**Work instructions**
Copy out all of the material exactly.
# start of Dataset excerpt
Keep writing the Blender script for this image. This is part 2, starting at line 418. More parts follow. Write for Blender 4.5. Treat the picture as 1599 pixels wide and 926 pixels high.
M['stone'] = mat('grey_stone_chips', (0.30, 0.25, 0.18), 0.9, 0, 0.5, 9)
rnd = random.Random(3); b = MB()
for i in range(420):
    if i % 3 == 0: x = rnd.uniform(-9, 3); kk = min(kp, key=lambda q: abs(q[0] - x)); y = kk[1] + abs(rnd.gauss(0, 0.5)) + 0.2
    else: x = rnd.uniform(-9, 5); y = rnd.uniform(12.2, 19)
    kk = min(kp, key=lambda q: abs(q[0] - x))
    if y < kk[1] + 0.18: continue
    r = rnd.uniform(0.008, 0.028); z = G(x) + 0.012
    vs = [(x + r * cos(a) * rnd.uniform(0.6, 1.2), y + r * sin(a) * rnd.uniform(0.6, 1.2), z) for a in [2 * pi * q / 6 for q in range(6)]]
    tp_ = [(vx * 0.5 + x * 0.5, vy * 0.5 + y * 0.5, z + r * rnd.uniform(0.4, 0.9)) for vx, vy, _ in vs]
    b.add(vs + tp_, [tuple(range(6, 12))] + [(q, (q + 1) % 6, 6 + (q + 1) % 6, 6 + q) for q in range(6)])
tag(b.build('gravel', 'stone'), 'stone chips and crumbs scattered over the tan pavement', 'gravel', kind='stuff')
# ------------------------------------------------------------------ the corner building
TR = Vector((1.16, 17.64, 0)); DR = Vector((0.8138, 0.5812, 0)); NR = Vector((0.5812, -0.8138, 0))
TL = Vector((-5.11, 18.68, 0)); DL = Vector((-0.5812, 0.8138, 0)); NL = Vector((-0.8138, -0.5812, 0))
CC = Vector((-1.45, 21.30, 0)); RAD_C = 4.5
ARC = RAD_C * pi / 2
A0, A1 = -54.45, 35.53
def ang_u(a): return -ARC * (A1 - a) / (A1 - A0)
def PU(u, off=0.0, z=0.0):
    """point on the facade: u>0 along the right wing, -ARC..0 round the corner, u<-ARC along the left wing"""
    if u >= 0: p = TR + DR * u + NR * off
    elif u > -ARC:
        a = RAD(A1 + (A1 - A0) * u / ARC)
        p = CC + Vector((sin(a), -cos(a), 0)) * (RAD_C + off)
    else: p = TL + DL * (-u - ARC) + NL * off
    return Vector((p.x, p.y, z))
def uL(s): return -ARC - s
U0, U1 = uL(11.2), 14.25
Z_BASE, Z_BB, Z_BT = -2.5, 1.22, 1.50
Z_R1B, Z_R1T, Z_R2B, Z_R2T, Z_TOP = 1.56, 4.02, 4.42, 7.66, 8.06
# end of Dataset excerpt
**Result of the task**
Keep writing the Blender script for this image. This is part 2, starting at line 418. More parts follow. Write for Blender 4.5. Treat the picture as 1599 pixels wide and 926 pixels high.
M['stone'] = mat('grey_stone_chips', (0.30, 0.25, 0.18), 0.9, 0, 0.5, 9)
rnd = random.Random(3); b = MB()
for i in range(420):
    if i % 3 == 0: x = rnd.uniform(-9, 3); kk = min(kp, key=lambda q: abs(q[0] - x)); y = kk[1] + abs(rnd.gauss(0, 0.5)) + 0.2
    else: x = rnd.uniform(-9, 5); y = rnd.uniform(12.2, 19)
    kk = min(kp, key=lambda q: abs(q[0] - x))
    if y < kk[1] + 0.18: continue
    r = rnd.uniform(0.008, 0.028); z = G(x) + 0.012
    vs = [(x + r * cos(a) * rnd.uniform(0.6, 1.2), y + r * sin(a) * rnd.uniform(0.6, 1.2), z) for a in [2 * pi * q / 6 for q in range(6)]]
    tp_ = [(vx * 0.5 + x * 0.5, vy * 0.5 + y * 0.5, z + r * rnd.uniform(0.4, 0.9)) for vx, vy, _ in vs]
    b.add(vs + tp_, [tuple(range(6, 12))] + [(q, (q + 1) % 6, 6 + (q + 1) % 6, 6 + q) for q in range(6)])
tag(b.build('gravel', 'stone'), 'stone chips and crumbs scattered over the tan pavement', 'gravel', kind='stuff')
# ------------------------------------------------------------------ the corner building
TR = Vector((1.16, 17.64, 0)); DR = Vector((0.8138, 0.5812, 0)); NR = Vector((0.5812, -0.8138, 0))
TL = Vector((-5.11, 18.68, 0)); DL = Vector((-0.5812, 0.8138, 0)); NL = Vector((-0.8138, -0.5812, 0))
CC = Vector((-1.45, 21.30, 0)); RAD_C = 4.5
ARC = RAD_C * pi / 2
A0, A1 = -54.45, 35.53
def ang_u(a): return -ARC * (A1 - a) / (A1 - A0)
def PU(u, off=0.0, z=0.0):
    """point on the facade: u>0 along the right wing, -ARC..0 round the corner, u<-ARC along the left wing"""
    if u >= 0: p = TR + DR * u + NR * off
    elif u > -ARC:
        a = RAD(A1 + (A1 - A0) * u / ARC)
        p = CC + Vector((sin(a), -cos(a), 0)) * (RAD_C + off)
    else: p = TL + DL * (-u - ARC) + NL * off
    return Vector((p.x, p.y, z))
def uL(s): return -ARC - s
U0, U1 = uL(11.2), 14.25
Z_BASE, Z_BB, Z_BT = -2.5, 1.22, 1.50
Z_R1B, Z_R1T, Z_R2B, Z_R2T, Z_TOP = 1.56, 4.02, 4.42, 7.66, 8.06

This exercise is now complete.